Seeds < 0 mean that auto-tuning during init() is disabled. (I haven't used the EEPROM sync_data
yet, but I assume it behaves the same as when specified in the device DB.) With that, the multi-chip sync functionality should be disabled altogether. This leads to a non-deterministic relationship of the 250 MHz DDS SYNC_CLK to the 125 MHz FPGA clock (due to the intermediary 1 GHz SYSCLK stage). You'll want to enable that for the timing relationships to be stable across reboots.
I haven't checked the behaviour of the auto-tune function in anger recently (we have a manual experiment to plot the incidence of errors across all possible delays for debugging clock issues), but I don't think I've ever seen a width of 5. As long as it is happy at all, the clocking should be fine, though.

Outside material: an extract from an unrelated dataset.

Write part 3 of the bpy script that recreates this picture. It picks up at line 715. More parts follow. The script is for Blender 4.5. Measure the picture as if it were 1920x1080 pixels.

Regarding the autoclear timing, I don't think "a fraction of a nanosecond" can be quite right, since the DDS core only runs at 1 GHz (so 1 ns). Now that you mention it, I do remember that we were seeing a small glitch as well back in 2020 during development of phase-coherent SUServo, which we couldn't quite get rid of (within a day or two of work). In the end, our preliminary understanding was that, referencing the timing diagram in the manual (fig. 49), the accumulator clear might already happen at A, while the new POW is loaded a cycle later at B. It might actually only be a two or three clock SYSCLK cycles, but we didn't follow this up further, as we just switched the SUServo implementation not to clear after the first time (as you suggest in 2), rather just keeping track of the evolution of the hardware accumulator in the gateware driver.
Just to be explicit, I think your calculation is probably correct and will give the correct phase relationship after the glitch has settled, but I am not sure there is a way to get rid of the glitch.